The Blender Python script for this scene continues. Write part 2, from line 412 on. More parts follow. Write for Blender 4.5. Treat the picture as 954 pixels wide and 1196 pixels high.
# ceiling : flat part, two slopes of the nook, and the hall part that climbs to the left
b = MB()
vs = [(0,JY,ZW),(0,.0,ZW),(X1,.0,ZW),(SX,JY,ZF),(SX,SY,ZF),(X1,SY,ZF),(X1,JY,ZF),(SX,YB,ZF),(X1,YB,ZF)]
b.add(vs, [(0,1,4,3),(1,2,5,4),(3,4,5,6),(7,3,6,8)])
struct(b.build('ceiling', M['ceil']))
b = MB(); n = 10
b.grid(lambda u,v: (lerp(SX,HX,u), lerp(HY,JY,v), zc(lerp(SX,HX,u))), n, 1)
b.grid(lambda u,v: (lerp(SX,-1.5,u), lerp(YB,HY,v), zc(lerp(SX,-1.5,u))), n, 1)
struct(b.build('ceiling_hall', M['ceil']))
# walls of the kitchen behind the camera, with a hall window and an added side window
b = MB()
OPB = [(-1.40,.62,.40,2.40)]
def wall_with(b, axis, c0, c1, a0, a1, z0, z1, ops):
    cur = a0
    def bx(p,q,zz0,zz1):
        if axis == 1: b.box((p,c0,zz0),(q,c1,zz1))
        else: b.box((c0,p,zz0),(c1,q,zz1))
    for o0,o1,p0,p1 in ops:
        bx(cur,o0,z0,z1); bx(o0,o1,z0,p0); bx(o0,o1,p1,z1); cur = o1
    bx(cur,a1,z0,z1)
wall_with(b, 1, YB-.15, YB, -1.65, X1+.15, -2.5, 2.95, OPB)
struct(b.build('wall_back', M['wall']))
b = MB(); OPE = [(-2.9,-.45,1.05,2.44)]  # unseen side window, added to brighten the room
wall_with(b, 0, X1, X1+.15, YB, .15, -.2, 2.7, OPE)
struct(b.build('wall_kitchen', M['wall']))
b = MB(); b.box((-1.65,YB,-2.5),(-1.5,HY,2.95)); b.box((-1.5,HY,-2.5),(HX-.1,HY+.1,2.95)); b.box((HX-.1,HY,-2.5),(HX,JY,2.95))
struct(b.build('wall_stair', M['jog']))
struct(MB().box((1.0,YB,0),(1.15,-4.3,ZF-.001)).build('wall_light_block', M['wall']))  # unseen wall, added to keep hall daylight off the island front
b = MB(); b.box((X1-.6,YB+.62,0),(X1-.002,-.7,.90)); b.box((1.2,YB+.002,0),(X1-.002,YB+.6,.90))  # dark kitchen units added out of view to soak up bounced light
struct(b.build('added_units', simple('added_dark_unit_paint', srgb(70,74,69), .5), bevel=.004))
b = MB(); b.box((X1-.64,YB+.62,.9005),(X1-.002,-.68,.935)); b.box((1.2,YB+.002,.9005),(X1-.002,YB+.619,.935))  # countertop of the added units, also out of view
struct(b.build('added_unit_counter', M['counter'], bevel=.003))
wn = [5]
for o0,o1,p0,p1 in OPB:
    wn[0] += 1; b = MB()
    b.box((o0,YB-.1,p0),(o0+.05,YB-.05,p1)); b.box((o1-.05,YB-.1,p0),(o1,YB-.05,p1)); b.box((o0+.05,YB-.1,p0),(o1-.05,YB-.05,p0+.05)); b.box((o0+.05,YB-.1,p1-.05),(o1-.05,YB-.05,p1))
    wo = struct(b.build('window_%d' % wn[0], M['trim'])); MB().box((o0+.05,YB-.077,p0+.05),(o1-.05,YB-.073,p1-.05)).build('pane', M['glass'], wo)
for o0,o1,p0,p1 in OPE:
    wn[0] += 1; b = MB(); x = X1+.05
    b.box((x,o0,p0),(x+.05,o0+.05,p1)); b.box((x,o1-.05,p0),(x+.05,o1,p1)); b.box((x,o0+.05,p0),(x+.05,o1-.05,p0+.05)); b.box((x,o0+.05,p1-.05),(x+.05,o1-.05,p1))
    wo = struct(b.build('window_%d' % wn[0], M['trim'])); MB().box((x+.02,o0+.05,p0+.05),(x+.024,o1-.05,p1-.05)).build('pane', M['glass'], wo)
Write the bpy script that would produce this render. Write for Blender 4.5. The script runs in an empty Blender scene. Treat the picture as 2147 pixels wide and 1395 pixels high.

****************************************

▸ What is needed:
The records above should be returned exactly.

▸ Exercise result:
The Blender Python script for this scene continues. Write part 2, from line 412 on. More parts follow. Write for Blender 4.5. Treat the picture as 954 pixels wide and 1196 pixels high.
# ceiling : flat part, two slopes of the nook, and the hall part that climbs to the left
b = MB()
vs = [(0,JY,ZW),(0,.0,ZW),(X1,.0,ZW),(SX,JY,ZF),(SX,SY,ZF),(X1,SY,ZF),(X1,JY,ZF),(SX,YB,ZF),(X1,YB,ZF)]
b.add(vs, [(0,1,4,3),(1,2,5,4),(3,4,5,6),(7,3,6,8)])
struct(b.build('ceiling', M['ceil']))
b = MB(); n = 10
b.grid(lambda u,v: (lerp(SX,HX,u), lerp(HY,JY,v), zc(lerp(SX,HX,u))), n, 1)
b.grid(lambda u,v: (lerp(SX,-1.5,u), lerp(YB,HY,v), zc(lerp(SX,-1.5,u))), n, 1)
struct(b.build('ceiling_hall', M['ceil']))
# walls of the kitchen behind the camera, with a hall window and an added side window
b = MB()
OPB = [(-1.40,.62,.40,2.40)]
def wall_with(b, axis, c0, c1, a0, a1, z0, z1, ops):
    cur = a0
    def bx(p,q,zz0,zz1):
        if axis == 1: b.box((p,c0,zz0),(q,c1,zz1))
        else: b.box((c0,p,zz0),(c1,q,zz1))
    for o0,o1,p0,p1 in ops:
        bx(cur,o0,z0,z1); bx(o0,o1,z0,p0); bx(o0,o1,p1,z1); cur = o1
    bx(cur,a1,z0,z1)
wall_with(b, 1, YB-.15, YB, -1.65, X1+.15, -2.5, 2.95, OPB)
struct(b.build('wall_back', M['wall']))
b = MB(); OPE = [(-2.9,-.45,1.05,2.44)]  # unseen side window, added to brighten the room
wall_with(b, 0, X1, X1+.15, YB, .15, -.2, 2.7, OPE)
struct(b.build('wall_kitchen', M['wall']))
b = MB(); b.box((-1.65,YB,-2.5),(-1.5,HY,2.95)); b.box((-1.5,HY,-2.5),(HX-.1,HY+.1,2.95)); b.box((HX-.1,HY,-2.5),(HX,JY,2.95))
struct(b.build('wall_stair', M['jog']))
struct(MB().box((1.0,YB,0),(1.15,-4.3,ZF-.001)).build('wall_light_block', M['wall']))  # unseen wall, added to keep hall daylight off the island front
b = MB(); b.box((X1-.6,YB+.62,0),(X1-.002,-.7,.90)); b.box((1.2,YB+.002,0),(X1-.002,YB+.6,.90))  # dark kitchen units added out of view to soak up bounced light
struct(b.build('added_units', simple('added_dark_unit_paint', srgb(70,74,69), .5), bevel=.004))
b = MB(); b.box((X1-.64,YB+.62,.9005),(X1-.002,-.68,.935)); b.box((1.2,YB+.002,.9005),(X1-.002,YB+.619,.935))  # countertop of the added units, also out of view
struct(b.build('added_unit_counter', M['counter'], bevel=.003))
wn = [5]
for o0,o1,p0,p1 in OPB:
    wn[0] += 1; b = MB()
    b.box((o0,YB-.1,p0),(o0+.05,YB-.05,p1)); b.box((o1-.05,YB-.1,p0),(o1,YB-.05,p1)); b.box((o0+.05,YB-.1,p0),(o1-.05,YB-.05,p0+.05)); b.box((o0+.05,YB-.1,p1-.05),(o1-.05,YB-.05,p1))
    wo = struct(b.build('window_%d' % wn[0], M['trim'])); MB().box((o0+.05,YB-.077,p0+.05),(o1-.05,YB-.073,p1-.05)).build('pane', M['glass'], wo)
for o0,o1,p0,p1 in OPE:
    wn[0] += 1; b = MB(); x = X1+.05
    b.box((x,o0,p0),(x+.05,o0+.05,p1)); b.box((x,o1-.05,p0),(x+.05,o1,p1)); b.box((x,o0+.05,p0),(x+.05,o1-.05,p0+.05)); b.box((x,o0+.05,p1-.05),(x+.05,o1-.05,p1))
    wo = struct(b.build('window_%d' % wn[0], M['trim'])); MB().box((x+.02,o0+.05,p0+.05),(x+.024,o1-.05,p1-.05)).build('pane', M['glass'], wo)
Write the bpy script that would produce this render. Write for Blender 4.5. The script runs in an empty Blender scene. Treat the picture as 2147 pixels wide and 1395 pixels high.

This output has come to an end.